#### Collected material ####

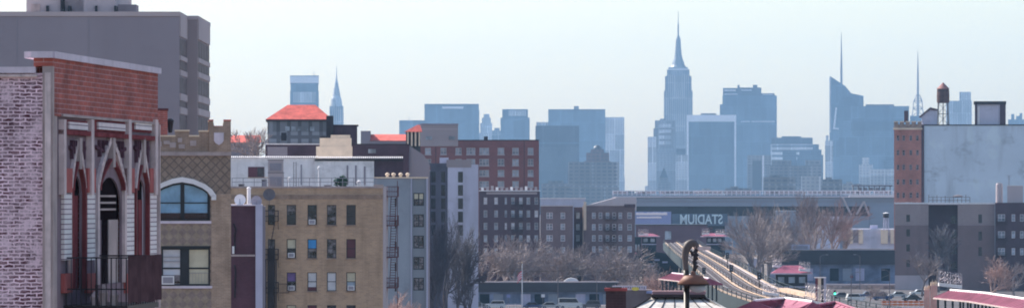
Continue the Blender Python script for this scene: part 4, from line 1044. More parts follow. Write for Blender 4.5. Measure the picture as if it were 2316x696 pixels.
for k in range(26): x = x0 + (x1-x0)*(k*37 % 60)/60; mb.box(x, x + 3 + (k % 4)*2, 5, 6, b.z_(437), b.z_(433))
mb.build('rim_louvre', 'conc_dark', b.root)
mb = MB(); b.box(mb, 1930, 2022, 418, 421, 10, 14)
for k in range(8): b.box(mb, 1932 + k*12, 1934 + k*12, 421, 441, 11, 13)
for k in range(5): b.box(mb, 1945 + k*13, 1952 + k*13, 424, 432, 10, 14)
mb.build('light_bank', 'steel', b.root)
mb = MB(); b.box(mb, 1920, 2024, 440, 446, -2.6, -1.5); mb.build('light_bank_ledge', 'st_white', b.root)
b.box(MB(), 1572, 1630, 432, 437, 8, 20).build('press_roof', 'st_white', b.root)
for (a, t, c, tb) in ((1937, 485, 1953, 455), (1953, 455, 1966, 488), (1905, 445, 1925, 486)):
    mb = MB(); mb.tube((b.s_(a), -1.5, b.z_(t)), (b.s_(c), -1.5, b.z_(tb)), .5, n=6); mb.build('brace', 'conc_light', b.root)
# STADIUM lettering, seen from behind (it faces the far street)
cu = bpy.data.curves.new('lettering', 'FONT'); cu.body = 'STADIUM'; cu.size = 1; cu.extrude = .04; cu.offset = .022; cu.align_x = 'LEFT'
to = bpy.data.objects.new('lettering_tmp', cu); COL.objects.link(to); bpy.context.view_layer.update()
me = bpy.data.meshes.new_from_object(to.evaluated_get(bpy.context.evaluated_depsgraph_get()))
bpy.data.objects.remove(to)
xs = [v.co.x for v in me.vertices]; ys = [v.co.y for v in me.vertices]
w0, h0 = max(xs) - min(xs), max(ys) - min(ys); W_ = b.s_(1634) - b.s_(1538); H_ = (b.z_(484) - b.z_(506))
for v in me.vertices:
    x = (v.co.x - min(xs)) / w0 * W_; z = (v.co.y - min(ys)) / h0 * H_
    v.co = Vector((b.s_(1634) - x, -2 + v.co.z * 8, b.z_(506) + z))
me.materials.append(mat('pale_blue_letters', (.42, .56, .72), .6, .1, .1))
lt = bpy.data.objects.new('lettering', me); COL.objects.link(lt); lt.parent = b.root
MB().box(b.s_(1520), b.s_(1645), -1.2, 2.9, b.z_(510), b.z_(483)).build('letter_backing', mat('dark_blue_slate', (.07, .11, .15), .8, .1, .05), b.root)
bb = Bld('billboard', 'blue grey billboard with two ragged white strips, left of the reversed stadium letters', 'billboard', 1437, 1518, 1800)
bb.box(MB(), 1437, 1518, 478, 508, 0, 1).build('board', 'st_blue', bb.root)
for k in (1440, 1478, 1514): bb.box(MB(), k, k + 2, 508, None, .2, .8).build('post', 'steel', bb.root)
rr = random.Random(3)
def ragged(bld, name, a, c, t, tb, y0, y1, m_, amp=2.0, n=18):
    up = [(a + (c-a)*k/n, t - rr.random()*amp) for k in range(n+1)]; mb = MB()
    for p, q in zip(up, up[1:]): mb.prism(bld.pz([(p[0], tb - rr.random()*amp*.4), (q[0], tb), (q[0], q[1]), (p[0], p[1])]), y0, y1)
    return mb.build(name, m_, bld.root)
ragged(bb, 'white_strip', 1438, 1509, 481, 486, -.3, -.01, 'st_white'); ragged(bb, 'white_strip', 1440, 1496, 489.5, 493, -.3, -.01, 'st_white', 1)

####

Pictures in the data above should not be copied; transcribe everything else exactly.

#### Solution to the exercise
Continue the Blender Python script for this scene: part 4, from line 1044. More parts follow. Write for Blender 4.5. Measure the picture as if it were 2316x696 pixels.
for k in range(26): x = x0 + (x1-x0)*(k*37 % 60)/60; mb.box(x, x + 3 + (k % 4)*2, 5, 6, b.z_(437), b.z_(433))
mb.build('rim_louvre', 'conc_dark', b.root)
mb = MB(); b.box(mb, 1930, 2022, 418, 421, 10, 14)
for k in range(8): b.box(mb, 1932 + k*12, 1934 + k*12, 421, 441, 11, 13)
for k in range(5): b.box(mb, 1945 + k*13, 1952 + k*13, 424, 432, 10, 14)
mb.build('light_bank', 'steel', b.root)
mb = MB(); b.box(mb, 1920, 2024, 440, 446, -2.6, -1.5); mb.build('light_bank_ledge', 'st_white', b.root)
b.box(MB(), 1572, 1630, 432, 437, 8, 20).build('press_roof', 'st_white', b.root)
for (a, t, c, tb) in ((1937, 485, 1953, 455), (1953, 455, 1966, 488), (1905, 445, 1925, 486)):
    mb = MB(); mb.tube((b.s_(a), -1.5, b.z_(t)), (b.s_(c), -1.5, b.z_(tb)), .5, n=6); mb.build('brace', 'conc_light', b.root)
# STADIUM lettering, seen from behind (it faces the far street)
cu = bpy.data.curves.new('lettering', 'FONT'); cu.body = 'STADIUM'; cu.size = 1; cu.extrude = .04; cu.offset = .022; cu.align_x = 'LEFT'
to = bpy.data.objects.new('lettering_tmp', cu); COL.objects.link(to); bpy.context.view_layer.update()
me = bpy.data.meshes.new_from_object(to.evaluated_get(bpy.context.evaluated_depsgraph_get()))
bpy.data.objects.remove(to)
xs = [v.co.x for v in me.vertices]; ys = [v.co.y for v in me.vertices]
w0, h0 = max(xs) - min(xs), max(ys) - min(ys); W_ = b.s_(1634) - b.s_(1538); H_ = (b.z_(484) - b.z_(506))
for v in me.vertices:
    x = (v.co.x - min(xs)) / w0 * W_; z = (v.co.y - min(ys)) / h0 * H_
    v.co = Vector((b.s_(1634) - x, -2 + v.co.z * 8, b.z_(506) + z))
me.materials.append(mat('pale_blue_letters', (.42, .56, .72), .6, .1, .1))
lt = bpy.data.objects.new('lettering', me); COL.objects.link(lt); lt.parent = b.root
MB().box(b.s_(1520), b.s_(1645), -1.2, 2.9, b.z_(510), b.z_(483)).build('letter_backing', mat('dark_blue_slate', (.07, .11, .15), .8, .1, .05), b.root)
bb = Bld('billboard', 'blue grey billboard with two ragged white strips, left of the reversed stadium letters', 'billboard', 1437, 1518, 1800)
bb.box(MB(), 1437, 1518, 478, 508, 0, 1).build('board', 'st_blue', bb.root)
for k in (1440, 1478, 1514): bb.box(MB(), k, k + 2, 508, None, .2, .8).build('post', 'steel', bb.root)
rr = random.Random(3)
def ragged(bld, name, a, c, t, tb, y0, y1, m_, amp=2.0, n=18):
    up = [(a + (c-a)*k/n, t - rr.random()*amp) for k in range(n+1)]; mb = MB()
    for p, q in zip(up, up[1:]): mb.prism(bld.pz([(p[0], tb - rr.random()*amp*.4), (q[0], tb), (q[0], q[1]), (p[0], p[1])]), y0, y1)
    return mb.build(name, m_, bld.root)
ragged(bb, 'white_strip', 1438, 1509, 481, 486, -.3, -.01, 'st_white'); ragged(bb, 'white_strip', 1440, 1496, 489.5, 493, -.3, -.01, 'st_white', 1)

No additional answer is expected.